1. KEY BACKGROUND INFORMATION ABOUT THE PANE

1.1
This Statement of Intent for the Takeovers Panel ("the Panel") relates to the 2009/2010 financial year and each of the following two reporting years.

1.2
The Panel is a committee of the market. It comprises eleven members, all of whom are currently active participants in the corporate world. Members are variously lawyers, company directors, sharebrokers, merchant bankers, accountants or financial advisers. One member is appointed because he is a member of the Australian Takeovers Panel.

1.3
These members are the governing body of the Panel, and exercise all the Panel's powers. One of the features of the Panel's operations is its ability to form "divisions", comprising a minimum of three members, to attend to most matters before the Panel. The only times where the Panel is not able to operate by division is where it is considering class exemptions or is making recommendations to the Minister for changes to takeovers law. In practice the great bulk of the Panel's work is done by divisions.

1.4
The Panel is the regulator of the market for the control of "public" or generally larger companies in New Zealand ("Code companies1"). It achieves this through the administration of the provisions of the Takeovers Code ("the Code") and the Takeovers Act 1993 ("the Act"). It carries out a quasi-judicial function when exercising its enforcement powers.

1.5
An efficient market for corporate control, with broad participation by investors both large and small, is an important element of the Government's objective of driving productive, non-inflationary growth because takeovers are an efficient market mechanism for shifting resources to their most productive use. The Panel's enforcement activities promote confidence and certainty in markets.

1.6
Takeover activity covered by the Code has generally increased since the inception of the Code but began to slow in 2007/2008 and has now slowed sharply as illustrated in the following table.

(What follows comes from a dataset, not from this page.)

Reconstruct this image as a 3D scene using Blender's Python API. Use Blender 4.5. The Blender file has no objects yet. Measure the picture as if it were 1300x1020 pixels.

Chart 1: Indicators of Code Activity

1.7
The low level of market activity reflects the current global uncertainties and general lack of investor confidence. It is difficult to predict how long the reduced level of activity will continue.

1.8
During this period of relatively quiet corporate activity the Panel is putting greater emphasis on its policy functions. There are a number of important policy issues to address in relation to the operation of the Code and policy work has tended to fall behind when the executive has been heavily committed to transactional work.

1.9
In the past year, apart from recommendations for changes to the law relating to schemes of arrangement and amalgamations effecting changes of control of code companies, the Panel has published guidance notes in relation to the interpretation of rule 49(2) of the Code and the interpretation of the timing rules of the Code, and has issued discussion papers relating to reviews of the buyback class exemption notice and the policy in relation to upstream takeovers. This emphasis on important policy work is expected to continue in the year ahead pending an upturn in market activity.

1.10
The provisions of the Code are aimed at providing a transparent process for the change of control of Code companies with adequate time allowed to ensure that the various issues are properly addressed and considered. They do not allow the Panel to intervene in takeovers on the basis of their perceived merits or lack thereof.

1.11
From the time the Panel became separately funded in 2000 and up to March 2008 it had no staff of its own, the entire Panel executive being employed by the Securities Commission and effectively seconded to the Panel. The Panel executive has also been physically co-located with the Commission in Wellington over this period.

1.12
Following a governance review undertaken in 2007 the Panel decided that in order to meet its obligations under the Crown Entities Act it needed to become the employer of its own staff and, for preference, move to its own premises. The transition of the Panel's operations started in April 2008 with the employment of the Panel's own Chief Executive Officer and was completed on 1 September 2008 when the Panel became the employer of the last of its seconded staff.

1.13
The process of physical relocation of the Panel has been delayed by funding issues. In the latter part of 2008 the Ministry of Economic Development commissioned a report by the accounting firm of KPMG on the business case for the Panel's relocation. That report assessed the likely funding requirements of separation on several scenarios. Now that relocation funding has been assured for 2009/2010 the Panel anticipates remaining co-located with the Commission for the first month or two of 2009/2010 but then moving to its own premises in late 2009. The two outer years covered by this statement should see the Panel employing its own staff and being located in its own premises.

 

Footnotes

  1. "Code companies"are defined as New Zealand incorporated companies with voting securities listed on a registered exchange, or that had had such securities listed in the previous 12 months, and those New Zealand incorporated companies with 50 or more shareholders.